[Requirement]: Repeat exactly the lines running from the first line of the data to the line containing "COL = bpy.context.scene.collection", both ends included, and nothing else; drop the pictures.

[Source excerpt]:
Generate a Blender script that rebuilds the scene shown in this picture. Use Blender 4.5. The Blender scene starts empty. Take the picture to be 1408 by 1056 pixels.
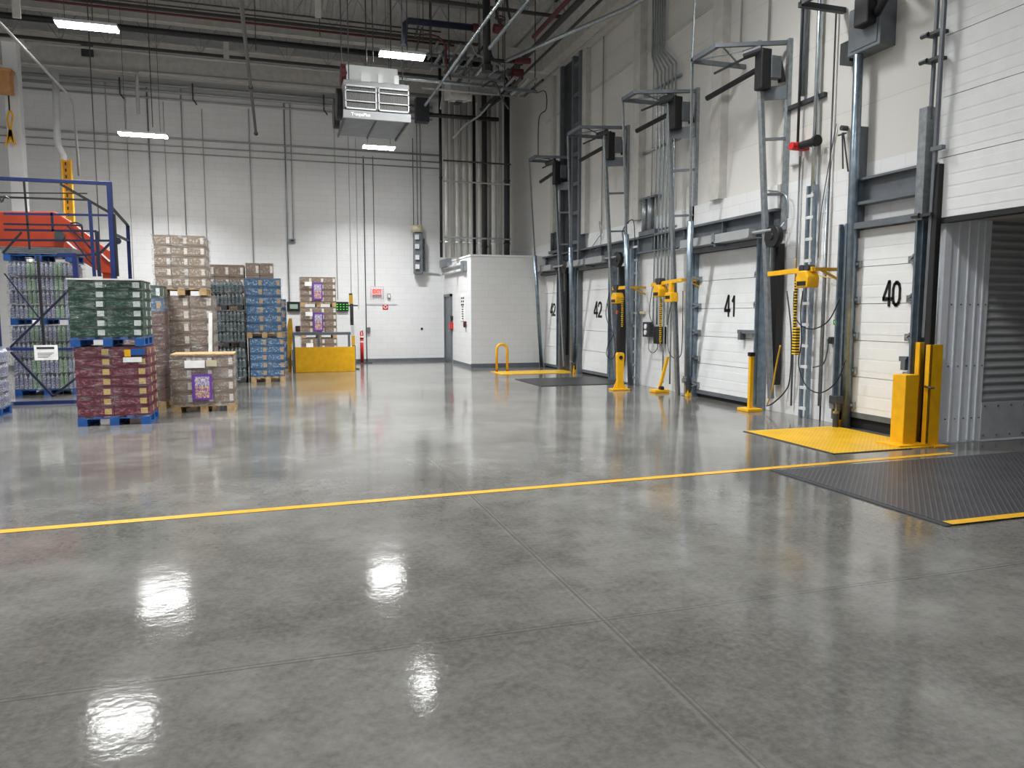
import bpy, math, random
from mathutils import Vector, Matrix
random.seed(7)
D = bpy.data
COL = bpy.context.scene.collection

# ---------------------------------------------------------------- camera model (1408 x 1056)
F, CX, CY, HZ, CAMZ = 1020.0, 704.0, 528.0, 430.0, 1.6
PHI = math.atan((CY - HZ) / F)
TH = math.atan2((CX - 380.0) * math.cos(PHI), F)
FW = Vector((math.sin(TH) * math.cos(PHI), math.cos(TH) * math.cos(PHI), -math.sin(PHI)))
RT = Vector((math.cos(TH), -math.sin(TH), 0))
UPV = Vector((math.sin(TH) * math.sin(PHI), math.cos(TH) * math.sin(PHI), math.cos(PHI)))
def ray(x, y): return FW * F + RT * (x - CX) - UPV * (y - CY)
def onX(x, y, X): d = ray(x, y); t = X / d.x; return Vector((X, d.y * t, CAMZ + d.z * t))
def onY(x, y, Y): d = ray(x, y); t = Y / d.y; return Vector((d.x * t, Y, CAMZ + d.z * t))
def onZ(x, y, Z=0): d = ray(x, y); t = (Z - CAMZ) / d.z; return Vector((d.x * t, d.y * t, Z))

# ---------------------------------------------------------------- materials
def lin(c):
    return tuple(((v / 255) / 12.92 if v / 255 <= .04045 else ((v / 255 + .055) / 1.055) ** 2.4) for v in c)
class NT:
    def __init__(s, name):
        s.m = D.materials.new(name); s.m.use_nodes = True
        s.t = s.m.node_tree; s.b = s.t.nodes['Principled BSDF']; s.out = s.t.nodes['Material Output']
    def n(s, typ, **kw):
        k = s.t.nodes.new(typ)
        for a, v in kw.items():
            if a.startswith('i_'):
                key = a[2:]
                key = int(key) if key.isdigit() else key.replace('_', ' ')
                k.inputs[key].default_value = v
            else: setattr(k, a, v)
        return k
    def l(s, a, b): s.t.links.new(a, b)
    def math(s, op, a, b=None, c=None, clamp=False):
        k = s.t.nodes.new('ShaderNodeMath'); k.operation = op; k.use_clamp = clamp
        for i, v in enumerate((a, b, c)):
            if v is None: continue
            if isinstance(v, (int, float)): k.inputs[i].default_value = v
            else: s.l(v, k.inputs[i])
        return k.outputs[0]
    def mix(s, fac, a, b):
        k = s.t.nodes.new('ShaderNodeMix'); k.data_type = 'RGBA'
        for i, v in ((0, fac), (6, a), (7, b)):
            if isinstance(v, (int, float)): k.inputs[i].default_value = v
            elif isinstance(v, tuple): k.inputs[i].default_value = (*v[:3], 1)
            else: s.l(v, k.inputs[i])
        return k.outputs[2]
    def noise(s, scale, detail=3, vec=None, rough=.55):
        k = s.n('ShaderNodeTexNoise'); k.inputs['Scale'].default_value = scale
        k.inputs['Detail'].default_value = detail; k.inputs['Roughness'].default_value = rough
        if vec is not None: s.l(vec, k.inputs['Vector'])
        return k.outputs[0]
    def ramp(s, v, a, b):
        k = s.n('ShaderNodeMapRange'); k.inputs[1].default_value = a; k.inputs[2].default_value = b
        s.l(v, k.inputs[0]); return k.outputs[0]
    def bump(s, h, strength=.2, dist=.01):
        k = s.n('ShaderNodeBump'); k.inputs['Strength'].default_value = strength; k.inputs['Distance'].default_value = dist
        s.l(h, k.inputs['Height']); s.l(k.outputs[0], s.b.inputs['Normal'])
    def obj(s): return s.n('ShaderNodeTexCoord').outputs['Object']
    def gen(s): return s.n('ShaderNodeTexCoord').outputs['Generated']

def simple(name, rgb, rough=.5, metal=0, var=.12, scale=6, emit=0, bump=0, spec=.5):
    k = NT(name); c = lin(rgb)
    v = k.noise(scale, 4, k.obj())
    dark = tuple(x * (1 - var) for x in c); lite = tuple(min(1, x * (1 + var)) for x in c)
    k.l(k.mix(k.ramp(v, .3, .7), dark, lite), k.b.inputs['Base Color'])
    k.b.inputs['Roughness'].default_value = rough; k.b.inputs['Metallic'].default_value = metal
    k.b.inputs['Specular IOR Level'].default_value = spec
    if bump: k.bump(k.noise(scale * 8, 3, k.obj()), bump)
    if emit:
        k.b.inputs['Emission Color'].default_value = (*c, 1); k.b.inputs['Emission Strength'].default_value = emit
    return k.m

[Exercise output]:
Generate a Blender script that rebuilds the scene shown in this picture. Use Blender 4.5. The Blender scene starts empty. Take the picture to be 1408 by 1056 pixels.
import bpy, math, random
from mathutils import Vector, Matrix
random.seed(7)
D = bpy.data
COL = bpy.context.scene.collection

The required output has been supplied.